State the number of lines with the string "scene" in them, and nothing else.

-------- MATERIAL PROVIDED --------

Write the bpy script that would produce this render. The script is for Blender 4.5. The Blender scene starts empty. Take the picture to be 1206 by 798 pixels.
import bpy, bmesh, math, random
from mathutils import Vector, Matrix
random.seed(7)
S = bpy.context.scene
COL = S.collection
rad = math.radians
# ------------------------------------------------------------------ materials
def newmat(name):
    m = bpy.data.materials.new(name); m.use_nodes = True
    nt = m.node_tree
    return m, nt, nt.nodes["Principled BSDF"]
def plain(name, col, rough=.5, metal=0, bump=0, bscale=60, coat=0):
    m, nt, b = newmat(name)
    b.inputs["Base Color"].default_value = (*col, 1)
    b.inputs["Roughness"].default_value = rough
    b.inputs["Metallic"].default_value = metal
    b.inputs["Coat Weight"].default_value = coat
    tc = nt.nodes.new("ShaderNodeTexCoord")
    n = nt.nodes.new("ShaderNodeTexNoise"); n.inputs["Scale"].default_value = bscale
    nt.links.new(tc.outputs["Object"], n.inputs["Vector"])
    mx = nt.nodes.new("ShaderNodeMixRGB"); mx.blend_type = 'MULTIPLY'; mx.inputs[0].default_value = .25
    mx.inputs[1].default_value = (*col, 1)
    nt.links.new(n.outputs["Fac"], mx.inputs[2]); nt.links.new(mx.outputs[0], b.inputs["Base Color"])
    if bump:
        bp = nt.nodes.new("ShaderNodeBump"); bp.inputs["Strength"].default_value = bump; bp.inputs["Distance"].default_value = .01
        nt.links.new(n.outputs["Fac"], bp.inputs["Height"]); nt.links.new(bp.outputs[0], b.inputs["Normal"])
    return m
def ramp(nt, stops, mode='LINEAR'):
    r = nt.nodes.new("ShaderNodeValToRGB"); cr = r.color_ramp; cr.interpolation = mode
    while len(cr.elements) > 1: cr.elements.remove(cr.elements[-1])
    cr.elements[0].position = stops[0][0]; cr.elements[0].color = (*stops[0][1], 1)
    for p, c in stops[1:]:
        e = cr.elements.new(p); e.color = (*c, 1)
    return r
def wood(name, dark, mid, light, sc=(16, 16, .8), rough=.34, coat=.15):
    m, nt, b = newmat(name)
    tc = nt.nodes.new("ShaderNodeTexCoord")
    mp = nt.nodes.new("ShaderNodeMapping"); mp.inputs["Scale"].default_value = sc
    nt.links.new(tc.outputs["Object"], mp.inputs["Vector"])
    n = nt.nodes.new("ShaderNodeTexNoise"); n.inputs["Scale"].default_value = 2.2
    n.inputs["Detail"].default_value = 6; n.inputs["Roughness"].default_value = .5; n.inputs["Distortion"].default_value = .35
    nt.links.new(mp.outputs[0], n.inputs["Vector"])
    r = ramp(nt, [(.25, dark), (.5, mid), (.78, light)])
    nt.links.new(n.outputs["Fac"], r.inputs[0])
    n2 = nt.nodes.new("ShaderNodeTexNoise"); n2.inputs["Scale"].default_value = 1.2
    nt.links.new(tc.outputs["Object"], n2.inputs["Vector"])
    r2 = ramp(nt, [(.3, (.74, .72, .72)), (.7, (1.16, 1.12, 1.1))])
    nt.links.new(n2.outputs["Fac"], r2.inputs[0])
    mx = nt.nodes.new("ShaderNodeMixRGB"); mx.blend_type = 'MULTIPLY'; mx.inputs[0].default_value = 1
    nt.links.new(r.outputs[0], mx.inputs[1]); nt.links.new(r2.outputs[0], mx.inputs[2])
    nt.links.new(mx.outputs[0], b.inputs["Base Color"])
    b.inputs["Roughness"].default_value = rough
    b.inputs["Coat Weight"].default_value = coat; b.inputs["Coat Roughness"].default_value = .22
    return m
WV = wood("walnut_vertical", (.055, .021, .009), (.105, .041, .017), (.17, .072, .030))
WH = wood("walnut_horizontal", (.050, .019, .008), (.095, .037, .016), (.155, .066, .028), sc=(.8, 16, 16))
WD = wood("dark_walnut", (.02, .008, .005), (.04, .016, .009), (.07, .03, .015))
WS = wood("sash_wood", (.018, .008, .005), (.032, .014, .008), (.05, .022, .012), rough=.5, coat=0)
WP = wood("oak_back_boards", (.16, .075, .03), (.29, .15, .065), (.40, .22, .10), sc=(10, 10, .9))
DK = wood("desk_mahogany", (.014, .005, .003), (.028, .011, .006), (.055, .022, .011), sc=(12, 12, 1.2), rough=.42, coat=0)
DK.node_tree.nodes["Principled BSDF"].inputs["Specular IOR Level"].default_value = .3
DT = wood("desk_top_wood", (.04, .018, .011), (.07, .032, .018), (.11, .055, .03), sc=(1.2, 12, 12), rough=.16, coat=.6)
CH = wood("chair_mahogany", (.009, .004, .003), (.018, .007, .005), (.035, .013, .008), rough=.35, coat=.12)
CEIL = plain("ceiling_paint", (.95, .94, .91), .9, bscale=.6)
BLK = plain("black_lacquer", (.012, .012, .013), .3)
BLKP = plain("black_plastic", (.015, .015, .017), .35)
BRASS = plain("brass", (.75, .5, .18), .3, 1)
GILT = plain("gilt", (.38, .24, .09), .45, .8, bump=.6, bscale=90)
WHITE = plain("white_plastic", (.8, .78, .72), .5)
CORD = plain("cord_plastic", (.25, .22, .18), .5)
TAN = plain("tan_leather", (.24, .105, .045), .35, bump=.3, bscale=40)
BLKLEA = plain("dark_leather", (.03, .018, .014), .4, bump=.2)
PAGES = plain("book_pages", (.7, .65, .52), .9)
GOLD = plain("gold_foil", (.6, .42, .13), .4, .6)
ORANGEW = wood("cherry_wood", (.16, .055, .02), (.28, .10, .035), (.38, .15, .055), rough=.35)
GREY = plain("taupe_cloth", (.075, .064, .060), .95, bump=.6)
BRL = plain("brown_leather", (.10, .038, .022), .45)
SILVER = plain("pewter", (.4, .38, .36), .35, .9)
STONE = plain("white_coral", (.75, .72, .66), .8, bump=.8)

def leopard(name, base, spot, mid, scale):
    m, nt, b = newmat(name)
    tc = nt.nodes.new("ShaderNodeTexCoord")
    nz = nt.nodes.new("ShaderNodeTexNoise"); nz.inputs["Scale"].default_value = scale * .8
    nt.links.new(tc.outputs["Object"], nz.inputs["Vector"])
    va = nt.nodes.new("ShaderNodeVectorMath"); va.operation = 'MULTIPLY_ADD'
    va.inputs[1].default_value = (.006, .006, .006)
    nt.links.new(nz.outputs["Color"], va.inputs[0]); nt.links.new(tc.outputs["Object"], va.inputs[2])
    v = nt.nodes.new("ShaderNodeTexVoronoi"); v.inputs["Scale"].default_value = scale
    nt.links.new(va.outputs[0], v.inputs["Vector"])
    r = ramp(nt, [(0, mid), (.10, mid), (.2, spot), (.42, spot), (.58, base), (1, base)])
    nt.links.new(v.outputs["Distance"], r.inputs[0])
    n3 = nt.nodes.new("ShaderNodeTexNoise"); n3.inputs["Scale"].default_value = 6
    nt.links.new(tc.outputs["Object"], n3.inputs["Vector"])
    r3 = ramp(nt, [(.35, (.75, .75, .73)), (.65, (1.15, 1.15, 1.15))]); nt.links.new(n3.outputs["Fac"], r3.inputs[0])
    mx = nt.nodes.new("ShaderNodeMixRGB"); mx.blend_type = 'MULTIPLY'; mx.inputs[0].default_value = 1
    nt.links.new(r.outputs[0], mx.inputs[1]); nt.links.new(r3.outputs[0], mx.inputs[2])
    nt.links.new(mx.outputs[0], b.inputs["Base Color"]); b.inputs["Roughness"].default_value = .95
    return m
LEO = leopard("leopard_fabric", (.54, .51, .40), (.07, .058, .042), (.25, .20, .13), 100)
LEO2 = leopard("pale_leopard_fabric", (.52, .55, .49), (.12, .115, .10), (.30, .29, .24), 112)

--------

-- WRITTEN RESPONSE --
2